It is right to reject the hysterical fiction of London as a city in moral freefall after the disorder in Clapham (Editorial, 8 April). But the deeper issue is not only exaggeration. It is the ease with which young people, once visible in public space, are turned into signs of disorder before they have done anything at all.
Society does not merely fear what some young people do; it fears their collective presence. Teenagers gathering on a high street are too quickly read as menace, excess or incipient criminality. In that sense, the language surrounding Clapham matters as much as the incident itself. Terms such as “feral”, “swarm” and “gang” do not neutrally describe behaviour. They help produce a belief in the young person as threat, as someone to be monitored and contained rather than understood socially.
This matters because moral panic does more than distort events. It organises sympathy. The adult public is invited to see itself as the rational, vulnerable subject in need of protection, while the young are cast as morally suspect bodies whose visibility alone seems to justify intervention. Once that framing takes hold, the political horizon narrows. Questions of youth provision, social space, inequality and abandonment are pushed aside by demands for tougher policing and faster punishment.

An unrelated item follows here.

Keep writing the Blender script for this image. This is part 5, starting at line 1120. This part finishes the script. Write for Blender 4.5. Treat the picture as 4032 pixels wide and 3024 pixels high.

Of course serious antisocial behaviour requires a response. But if we address young people only through the language of nuisance and control, we will simply reproduce the conditions we claim to deplore. Safer cities are not built by treating youth as a population to be managed out of sight. They are built by recognising young people as social subjects, entitled not only to boundaries, but also to space, dignity and a future.
Sum Kung
Cambridge
More objective assessments of London’s merits come to different conclusions from those of Donald Trump and social media posts (Sadiq Khan demands stronger action on social media ‘outrage economy’, 9 April). Every year since 2012, London has come top of the annual survey of world cities undertaken by the Mori Memorial Foundation, a Japanese urban research centre.
Its Global Power City Index ranks 48 major cities according to their “magnetism” or power to attract people, capital and enterprises from around the world. It measures six functions – economy, research and development, cultural interaction, livability, environment and accessibility.
London comes top in cultural interaction and accessibility, and second to New York in economy and research and development. In livability, which includes security and safety, life expectancy, social freedom and equality, as well as in environment, it is still far above all the American cities. Good news is seldom noticed. Bad news – truth or lies – gets attention.
David Hutchinson
Lewes, East Sussex
We were in London visiting a wonderful community garden, off Gray’s Inn Road, not far from King’s Cross, when Sadiq Khan was elected mayor for the first time. We were delighted for him and the community he serves, as were the many locals we interacted with. We have admired him, his approach, what he has done and, hopefully, will long continue to do for our wonderful capital city.
We are devastated, but sadly not surprised, by the abuse he has to sustain from numerous sources and we applaud his commitment to the post he has undertaken. Far from believing any of the bile on the internet, we are planning a family hen weekend in London and aim to enjoy the unique delights the city has to offer. We will go out of our way to respect others and to behave ourselves. I am practising my raised-eyebrows routine.